I imagine those priests described in Leviticus felt like every new mother feels, like every teacher on her first day of school feels, like all of us feel when we are separated to do a task that seems overwhelming. We feel unworthy. Who are we to think we can make a difference and change people’s lives? Which reminds me of Annie Dillard’s quote that would be as applicable to those ancient priests as it is to us today:
Who shall ascend into the hill of the Lord? Or who shall stand in God’s holy place? There is no one but us. There is no one to send, nor a clean hand, nor a pure heart on the face of the earth, but only us, a generation comforting ourselves with the notion that we have come at an awkward time, that our innocent fathers are all dead—as if innocence had ever been—and our children busy and troubled, and we ourselves unfit, not yet ready, having each of us chosen wrongly, made a false start, failed, yielded to impulse and the tangled comfort of pleasures, and grown exhausted…. But there is no one but us. There never has been. (Annie Dillard, Holy the Firm)
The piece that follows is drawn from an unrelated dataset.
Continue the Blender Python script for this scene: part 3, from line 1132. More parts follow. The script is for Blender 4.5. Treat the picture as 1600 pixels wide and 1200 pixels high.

Not a one of us comes to the holy work God calls us to do unblemished. God calls us anyway. Not a one of us feels worthy to be set apart for some noble purpose. God sets us apart anyway. Not a one of us is certain we can pay the cost required to live just and merciful lives. God says we can. And if we are looking for someone to come along who is better qualified or more able to fulfill this calling, then we should stop looking. Because there is no one here but us. There never has been.